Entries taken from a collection
-- Start --
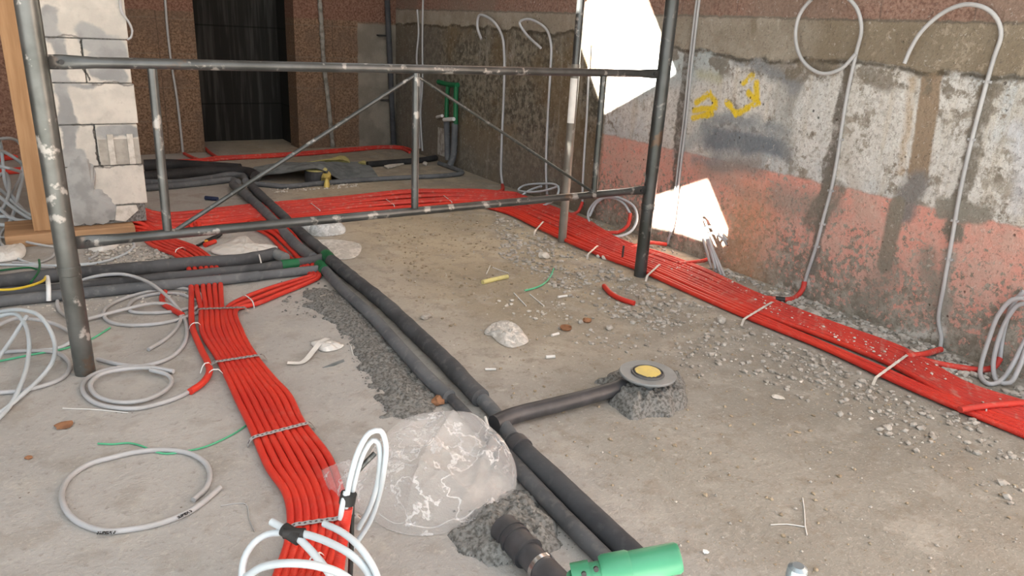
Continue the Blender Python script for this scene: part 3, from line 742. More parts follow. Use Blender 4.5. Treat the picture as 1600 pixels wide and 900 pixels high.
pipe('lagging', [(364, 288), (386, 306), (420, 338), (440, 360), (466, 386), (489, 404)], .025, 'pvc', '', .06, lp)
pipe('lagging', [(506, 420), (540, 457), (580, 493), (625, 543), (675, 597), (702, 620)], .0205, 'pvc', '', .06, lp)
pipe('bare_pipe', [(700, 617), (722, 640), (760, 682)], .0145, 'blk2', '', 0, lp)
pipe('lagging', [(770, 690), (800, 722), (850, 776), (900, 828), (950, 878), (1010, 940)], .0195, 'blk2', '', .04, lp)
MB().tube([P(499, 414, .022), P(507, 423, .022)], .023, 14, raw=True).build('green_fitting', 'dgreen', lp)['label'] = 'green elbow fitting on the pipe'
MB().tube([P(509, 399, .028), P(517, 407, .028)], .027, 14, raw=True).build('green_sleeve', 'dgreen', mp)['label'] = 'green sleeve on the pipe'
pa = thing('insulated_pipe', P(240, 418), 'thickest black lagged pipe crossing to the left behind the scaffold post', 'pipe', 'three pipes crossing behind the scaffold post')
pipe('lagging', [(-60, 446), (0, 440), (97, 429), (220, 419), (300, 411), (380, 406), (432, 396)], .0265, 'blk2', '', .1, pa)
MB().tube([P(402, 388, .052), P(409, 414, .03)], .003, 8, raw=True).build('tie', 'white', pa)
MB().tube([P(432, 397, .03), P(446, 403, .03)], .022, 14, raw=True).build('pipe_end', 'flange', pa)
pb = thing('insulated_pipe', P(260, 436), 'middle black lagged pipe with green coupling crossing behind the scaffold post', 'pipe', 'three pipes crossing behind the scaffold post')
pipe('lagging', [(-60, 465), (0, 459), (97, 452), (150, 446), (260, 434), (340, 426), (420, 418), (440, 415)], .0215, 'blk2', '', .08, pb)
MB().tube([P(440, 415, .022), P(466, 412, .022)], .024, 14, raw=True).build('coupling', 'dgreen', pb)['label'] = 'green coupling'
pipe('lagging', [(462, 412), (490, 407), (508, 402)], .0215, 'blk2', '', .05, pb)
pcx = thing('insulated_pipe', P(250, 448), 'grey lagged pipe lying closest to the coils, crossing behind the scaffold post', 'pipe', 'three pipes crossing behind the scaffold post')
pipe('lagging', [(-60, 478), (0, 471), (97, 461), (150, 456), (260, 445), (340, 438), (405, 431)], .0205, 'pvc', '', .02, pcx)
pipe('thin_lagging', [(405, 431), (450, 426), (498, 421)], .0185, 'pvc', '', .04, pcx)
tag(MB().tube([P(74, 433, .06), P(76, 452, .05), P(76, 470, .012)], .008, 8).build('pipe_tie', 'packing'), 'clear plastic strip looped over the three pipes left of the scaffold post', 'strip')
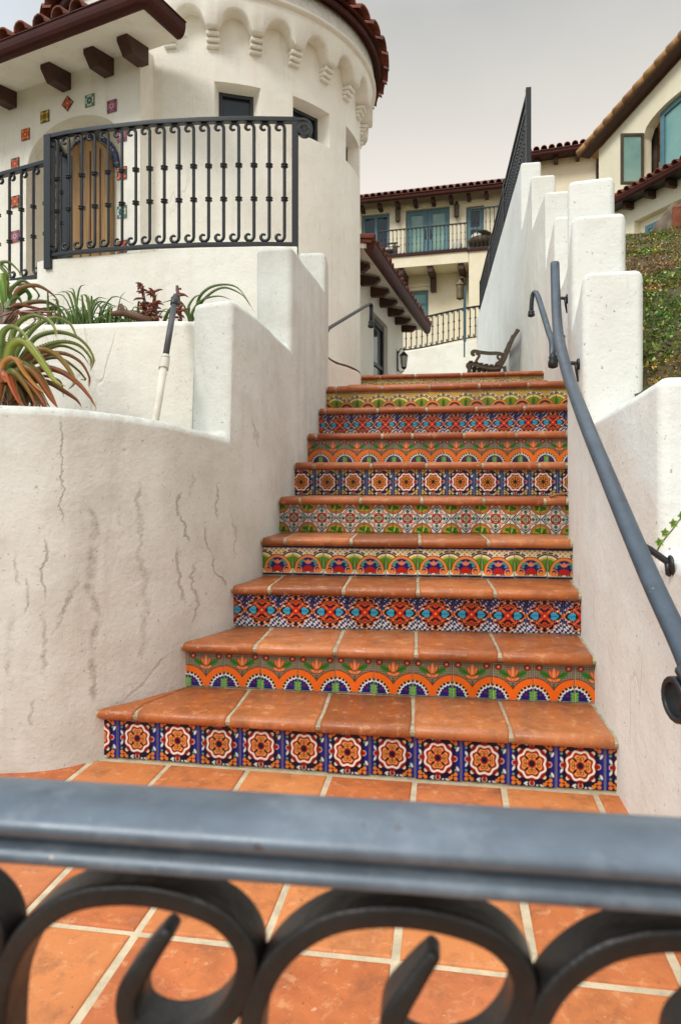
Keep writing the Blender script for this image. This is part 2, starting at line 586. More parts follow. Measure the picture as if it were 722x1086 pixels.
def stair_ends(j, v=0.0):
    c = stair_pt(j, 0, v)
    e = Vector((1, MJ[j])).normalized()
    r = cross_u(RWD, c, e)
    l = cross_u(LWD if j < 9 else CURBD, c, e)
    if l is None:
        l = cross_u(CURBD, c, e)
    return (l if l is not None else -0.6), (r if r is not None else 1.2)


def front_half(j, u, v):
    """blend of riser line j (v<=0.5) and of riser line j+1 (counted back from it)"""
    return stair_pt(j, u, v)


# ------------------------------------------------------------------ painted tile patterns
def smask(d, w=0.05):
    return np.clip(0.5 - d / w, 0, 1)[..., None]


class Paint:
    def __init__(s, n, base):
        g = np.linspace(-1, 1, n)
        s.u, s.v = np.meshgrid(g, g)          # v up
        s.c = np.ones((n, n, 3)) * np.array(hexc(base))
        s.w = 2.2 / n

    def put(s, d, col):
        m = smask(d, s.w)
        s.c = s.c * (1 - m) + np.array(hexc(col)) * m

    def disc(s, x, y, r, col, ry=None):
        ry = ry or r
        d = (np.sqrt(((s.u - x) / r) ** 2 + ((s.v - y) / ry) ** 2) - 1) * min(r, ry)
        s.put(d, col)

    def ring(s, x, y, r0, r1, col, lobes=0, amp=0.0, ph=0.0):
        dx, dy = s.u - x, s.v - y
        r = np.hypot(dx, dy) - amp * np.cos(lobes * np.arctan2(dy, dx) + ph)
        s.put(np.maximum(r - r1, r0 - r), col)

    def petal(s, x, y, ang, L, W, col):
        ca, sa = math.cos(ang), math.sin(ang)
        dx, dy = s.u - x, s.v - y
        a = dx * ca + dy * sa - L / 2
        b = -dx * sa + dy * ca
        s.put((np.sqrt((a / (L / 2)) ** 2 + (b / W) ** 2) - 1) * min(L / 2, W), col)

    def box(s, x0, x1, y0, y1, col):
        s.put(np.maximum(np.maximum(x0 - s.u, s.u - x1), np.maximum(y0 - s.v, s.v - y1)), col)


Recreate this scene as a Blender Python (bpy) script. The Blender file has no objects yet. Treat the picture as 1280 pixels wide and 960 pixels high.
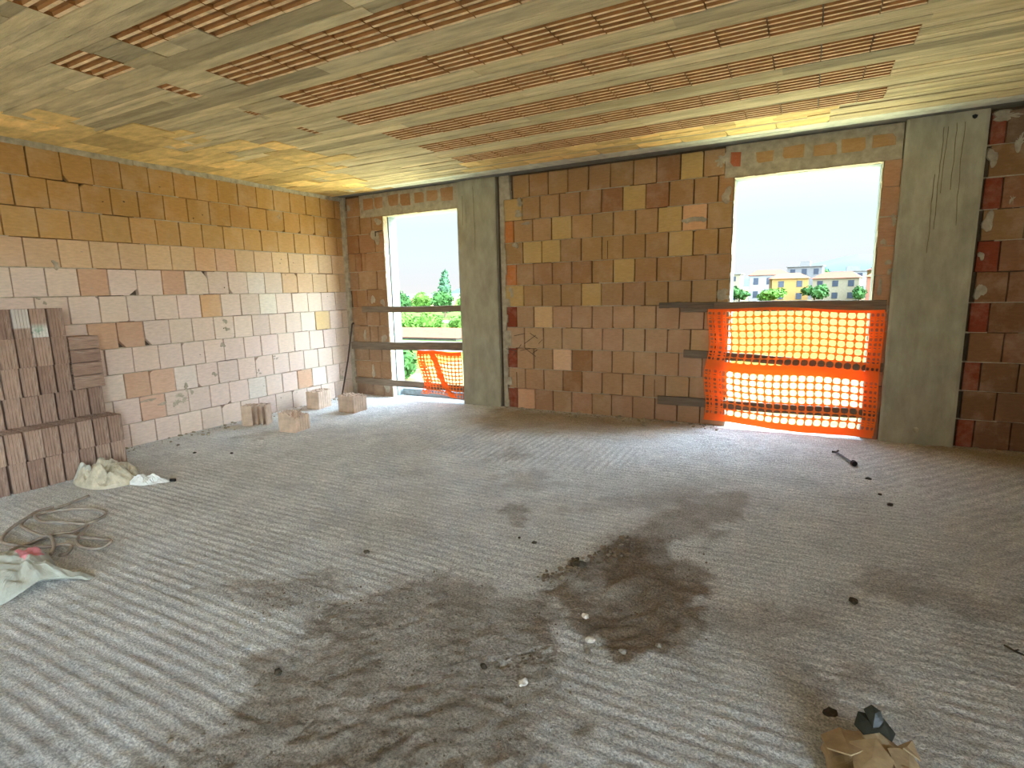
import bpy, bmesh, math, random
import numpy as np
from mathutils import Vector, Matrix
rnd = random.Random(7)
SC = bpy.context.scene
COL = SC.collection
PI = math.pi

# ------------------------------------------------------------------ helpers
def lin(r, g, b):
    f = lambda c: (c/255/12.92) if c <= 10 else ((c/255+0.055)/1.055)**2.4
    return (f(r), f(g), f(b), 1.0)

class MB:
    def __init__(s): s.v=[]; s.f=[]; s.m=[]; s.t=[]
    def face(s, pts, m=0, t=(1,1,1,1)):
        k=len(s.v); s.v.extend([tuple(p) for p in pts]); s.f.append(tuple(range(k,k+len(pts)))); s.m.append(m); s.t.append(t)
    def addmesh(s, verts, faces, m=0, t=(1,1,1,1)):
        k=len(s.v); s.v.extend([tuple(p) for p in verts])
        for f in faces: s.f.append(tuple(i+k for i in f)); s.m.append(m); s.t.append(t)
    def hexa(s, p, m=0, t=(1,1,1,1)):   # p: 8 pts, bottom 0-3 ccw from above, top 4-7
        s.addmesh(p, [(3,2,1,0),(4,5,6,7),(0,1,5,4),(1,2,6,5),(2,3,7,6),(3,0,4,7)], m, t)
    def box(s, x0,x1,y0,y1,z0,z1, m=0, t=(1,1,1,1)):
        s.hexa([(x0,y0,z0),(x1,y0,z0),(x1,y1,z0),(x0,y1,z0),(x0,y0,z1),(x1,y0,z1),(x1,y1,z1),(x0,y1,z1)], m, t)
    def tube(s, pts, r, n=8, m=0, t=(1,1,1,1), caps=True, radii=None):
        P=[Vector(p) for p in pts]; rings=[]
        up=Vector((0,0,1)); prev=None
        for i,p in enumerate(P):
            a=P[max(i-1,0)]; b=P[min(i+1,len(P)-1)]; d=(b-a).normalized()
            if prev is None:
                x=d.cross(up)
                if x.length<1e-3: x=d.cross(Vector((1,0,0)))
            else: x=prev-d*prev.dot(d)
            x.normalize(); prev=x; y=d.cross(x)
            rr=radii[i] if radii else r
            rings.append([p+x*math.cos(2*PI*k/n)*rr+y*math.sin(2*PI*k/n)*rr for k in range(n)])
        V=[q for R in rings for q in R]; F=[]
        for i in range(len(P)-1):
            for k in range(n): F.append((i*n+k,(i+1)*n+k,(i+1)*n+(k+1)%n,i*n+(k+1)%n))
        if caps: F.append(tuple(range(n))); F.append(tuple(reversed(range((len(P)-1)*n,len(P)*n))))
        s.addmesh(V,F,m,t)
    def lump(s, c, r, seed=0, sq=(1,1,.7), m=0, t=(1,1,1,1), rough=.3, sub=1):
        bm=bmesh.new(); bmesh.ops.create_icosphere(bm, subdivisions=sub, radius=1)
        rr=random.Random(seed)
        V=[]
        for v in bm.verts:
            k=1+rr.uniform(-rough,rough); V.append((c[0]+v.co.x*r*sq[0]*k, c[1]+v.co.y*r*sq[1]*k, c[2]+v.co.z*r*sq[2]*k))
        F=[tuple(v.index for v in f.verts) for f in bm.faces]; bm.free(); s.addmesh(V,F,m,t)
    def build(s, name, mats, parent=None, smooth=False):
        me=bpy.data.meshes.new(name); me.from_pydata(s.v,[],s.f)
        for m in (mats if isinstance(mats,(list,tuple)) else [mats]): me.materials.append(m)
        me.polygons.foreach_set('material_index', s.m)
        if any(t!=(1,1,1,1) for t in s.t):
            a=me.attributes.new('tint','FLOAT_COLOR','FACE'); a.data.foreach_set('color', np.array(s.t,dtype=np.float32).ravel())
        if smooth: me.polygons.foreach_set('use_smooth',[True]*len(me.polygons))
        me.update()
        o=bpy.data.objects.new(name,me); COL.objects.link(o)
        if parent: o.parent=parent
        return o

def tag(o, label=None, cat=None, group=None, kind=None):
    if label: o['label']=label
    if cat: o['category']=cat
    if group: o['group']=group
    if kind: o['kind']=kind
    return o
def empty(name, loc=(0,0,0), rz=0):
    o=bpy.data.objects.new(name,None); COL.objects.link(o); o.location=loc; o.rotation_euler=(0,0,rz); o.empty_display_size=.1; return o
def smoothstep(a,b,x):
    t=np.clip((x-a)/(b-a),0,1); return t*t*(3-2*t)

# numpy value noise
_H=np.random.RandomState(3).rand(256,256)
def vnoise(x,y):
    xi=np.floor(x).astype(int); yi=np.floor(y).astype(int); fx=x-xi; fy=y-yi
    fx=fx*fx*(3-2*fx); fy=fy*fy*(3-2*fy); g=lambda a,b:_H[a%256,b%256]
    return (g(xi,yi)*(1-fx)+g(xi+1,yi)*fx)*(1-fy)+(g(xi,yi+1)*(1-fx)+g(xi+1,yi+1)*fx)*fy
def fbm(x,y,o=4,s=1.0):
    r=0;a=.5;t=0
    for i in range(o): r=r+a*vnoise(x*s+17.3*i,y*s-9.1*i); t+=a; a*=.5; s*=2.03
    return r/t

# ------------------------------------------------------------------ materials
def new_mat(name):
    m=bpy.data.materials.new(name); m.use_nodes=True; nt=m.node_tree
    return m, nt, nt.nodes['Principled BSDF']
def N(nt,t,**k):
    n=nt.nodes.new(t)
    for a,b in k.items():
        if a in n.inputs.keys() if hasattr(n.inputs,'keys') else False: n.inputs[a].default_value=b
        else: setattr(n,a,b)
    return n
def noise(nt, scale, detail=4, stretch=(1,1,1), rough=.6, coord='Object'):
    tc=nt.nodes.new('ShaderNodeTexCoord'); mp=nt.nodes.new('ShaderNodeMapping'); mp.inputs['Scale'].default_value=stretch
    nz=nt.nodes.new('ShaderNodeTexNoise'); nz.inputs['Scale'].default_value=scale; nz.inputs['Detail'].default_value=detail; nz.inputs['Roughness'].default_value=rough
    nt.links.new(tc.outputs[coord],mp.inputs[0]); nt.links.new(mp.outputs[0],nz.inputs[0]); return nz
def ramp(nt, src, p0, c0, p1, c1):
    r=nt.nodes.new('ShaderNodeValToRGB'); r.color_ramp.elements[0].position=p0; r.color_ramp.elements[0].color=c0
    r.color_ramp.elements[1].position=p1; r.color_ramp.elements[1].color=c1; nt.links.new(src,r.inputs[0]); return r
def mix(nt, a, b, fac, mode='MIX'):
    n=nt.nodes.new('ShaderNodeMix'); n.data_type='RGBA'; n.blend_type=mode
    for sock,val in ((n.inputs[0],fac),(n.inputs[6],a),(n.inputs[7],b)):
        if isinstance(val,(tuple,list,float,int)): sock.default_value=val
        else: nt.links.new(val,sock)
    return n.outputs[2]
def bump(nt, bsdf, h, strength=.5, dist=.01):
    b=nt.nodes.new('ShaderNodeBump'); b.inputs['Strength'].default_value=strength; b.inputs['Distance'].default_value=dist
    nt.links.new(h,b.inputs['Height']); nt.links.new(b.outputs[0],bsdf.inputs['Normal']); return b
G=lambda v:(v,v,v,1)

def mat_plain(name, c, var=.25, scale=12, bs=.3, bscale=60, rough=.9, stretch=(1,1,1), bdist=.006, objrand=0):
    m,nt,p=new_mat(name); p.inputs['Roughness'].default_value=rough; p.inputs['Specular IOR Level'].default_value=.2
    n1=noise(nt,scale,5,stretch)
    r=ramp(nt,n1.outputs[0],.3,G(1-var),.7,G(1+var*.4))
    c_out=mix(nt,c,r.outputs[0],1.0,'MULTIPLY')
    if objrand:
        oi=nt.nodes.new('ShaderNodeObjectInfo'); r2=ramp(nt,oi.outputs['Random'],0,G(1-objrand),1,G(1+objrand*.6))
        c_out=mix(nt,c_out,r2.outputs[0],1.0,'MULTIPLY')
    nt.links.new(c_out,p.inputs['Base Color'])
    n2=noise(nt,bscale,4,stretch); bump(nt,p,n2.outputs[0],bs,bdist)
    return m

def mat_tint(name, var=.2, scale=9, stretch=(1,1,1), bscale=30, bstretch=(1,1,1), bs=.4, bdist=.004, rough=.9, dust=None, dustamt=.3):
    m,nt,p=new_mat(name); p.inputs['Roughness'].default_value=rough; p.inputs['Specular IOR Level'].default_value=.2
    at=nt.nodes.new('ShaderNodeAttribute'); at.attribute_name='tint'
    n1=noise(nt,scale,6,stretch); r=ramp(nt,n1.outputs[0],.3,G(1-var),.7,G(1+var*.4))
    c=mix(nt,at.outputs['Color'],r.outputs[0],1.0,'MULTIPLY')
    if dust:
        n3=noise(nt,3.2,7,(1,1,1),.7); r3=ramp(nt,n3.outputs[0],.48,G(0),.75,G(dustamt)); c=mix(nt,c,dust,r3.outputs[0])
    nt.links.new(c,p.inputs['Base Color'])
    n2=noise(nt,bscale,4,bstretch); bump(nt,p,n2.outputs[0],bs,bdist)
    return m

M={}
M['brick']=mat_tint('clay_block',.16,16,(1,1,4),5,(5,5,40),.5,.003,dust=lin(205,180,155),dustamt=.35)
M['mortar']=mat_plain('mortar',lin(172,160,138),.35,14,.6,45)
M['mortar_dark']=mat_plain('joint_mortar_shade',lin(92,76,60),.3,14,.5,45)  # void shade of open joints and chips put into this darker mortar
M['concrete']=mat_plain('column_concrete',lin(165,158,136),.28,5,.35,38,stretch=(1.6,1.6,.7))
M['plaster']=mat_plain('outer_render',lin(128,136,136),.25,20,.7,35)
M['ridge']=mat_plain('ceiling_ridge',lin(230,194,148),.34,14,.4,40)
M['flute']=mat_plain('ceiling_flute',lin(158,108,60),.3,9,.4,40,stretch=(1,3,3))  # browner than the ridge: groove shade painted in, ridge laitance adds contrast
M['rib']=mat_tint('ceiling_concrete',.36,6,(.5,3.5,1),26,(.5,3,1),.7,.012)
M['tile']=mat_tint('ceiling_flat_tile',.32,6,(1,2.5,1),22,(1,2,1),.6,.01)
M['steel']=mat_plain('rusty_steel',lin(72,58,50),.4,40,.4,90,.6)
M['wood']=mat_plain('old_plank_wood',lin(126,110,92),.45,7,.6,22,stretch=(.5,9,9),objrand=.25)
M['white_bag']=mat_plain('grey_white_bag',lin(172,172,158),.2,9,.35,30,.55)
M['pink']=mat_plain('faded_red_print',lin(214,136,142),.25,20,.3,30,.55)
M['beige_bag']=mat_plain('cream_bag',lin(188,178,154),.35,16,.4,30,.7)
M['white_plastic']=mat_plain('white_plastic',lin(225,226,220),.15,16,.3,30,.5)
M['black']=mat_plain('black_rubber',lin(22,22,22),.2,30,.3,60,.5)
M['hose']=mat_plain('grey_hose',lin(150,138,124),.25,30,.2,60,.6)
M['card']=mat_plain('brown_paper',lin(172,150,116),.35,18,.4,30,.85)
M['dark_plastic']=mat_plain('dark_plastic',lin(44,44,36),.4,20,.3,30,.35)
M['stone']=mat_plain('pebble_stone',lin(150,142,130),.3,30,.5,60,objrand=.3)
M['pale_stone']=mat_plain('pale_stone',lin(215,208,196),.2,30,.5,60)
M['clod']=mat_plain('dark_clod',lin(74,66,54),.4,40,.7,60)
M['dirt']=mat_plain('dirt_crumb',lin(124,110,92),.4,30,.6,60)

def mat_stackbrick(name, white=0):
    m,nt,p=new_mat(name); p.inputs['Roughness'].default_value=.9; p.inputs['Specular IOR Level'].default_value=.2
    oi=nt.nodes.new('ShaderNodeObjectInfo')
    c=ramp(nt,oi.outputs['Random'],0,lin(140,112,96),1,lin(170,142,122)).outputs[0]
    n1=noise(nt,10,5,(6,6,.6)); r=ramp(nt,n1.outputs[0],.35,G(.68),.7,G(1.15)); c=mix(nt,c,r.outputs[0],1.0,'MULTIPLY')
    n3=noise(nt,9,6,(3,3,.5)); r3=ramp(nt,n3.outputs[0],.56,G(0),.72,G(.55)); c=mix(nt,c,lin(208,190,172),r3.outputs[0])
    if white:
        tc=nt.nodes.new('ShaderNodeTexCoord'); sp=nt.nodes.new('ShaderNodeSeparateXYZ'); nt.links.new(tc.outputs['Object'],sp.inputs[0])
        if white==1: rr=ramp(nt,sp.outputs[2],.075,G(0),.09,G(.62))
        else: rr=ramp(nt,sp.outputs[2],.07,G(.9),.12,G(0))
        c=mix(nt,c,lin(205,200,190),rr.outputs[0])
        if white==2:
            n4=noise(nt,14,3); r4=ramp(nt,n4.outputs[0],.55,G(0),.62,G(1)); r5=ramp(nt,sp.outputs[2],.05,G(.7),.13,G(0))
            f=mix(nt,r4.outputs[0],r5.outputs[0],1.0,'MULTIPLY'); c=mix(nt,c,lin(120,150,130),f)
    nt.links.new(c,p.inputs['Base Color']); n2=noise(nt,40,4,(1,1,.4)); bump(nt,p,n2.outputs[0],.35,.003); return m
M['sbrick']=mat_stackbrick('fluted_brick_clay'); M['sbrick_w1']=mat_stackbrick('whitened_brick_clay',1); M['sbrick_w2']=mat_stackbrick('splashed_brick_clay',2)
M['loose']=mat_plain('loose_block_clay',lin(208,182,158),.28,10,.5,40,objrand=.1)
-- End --
> **What to produce**:
Take every line containing the word "script" and copy it.

> **Exercise result**:
Continue the Blender Python script for this scene: part 3, from line 742. More parts follow. Use Blender 4.5. Treat the picture as 1600 pixels wide and 900 pixels high.
Keep writing the Blender script for this image. This is part 2, starting at line 586. More parts follow. Measure the picture as if it were 722x1086 pixels.
Recreate this scene as a Blender Python (bpy) script. The Blender file has no objects yet. Treat the picture as 1280 pixels wide and 960 pixels high.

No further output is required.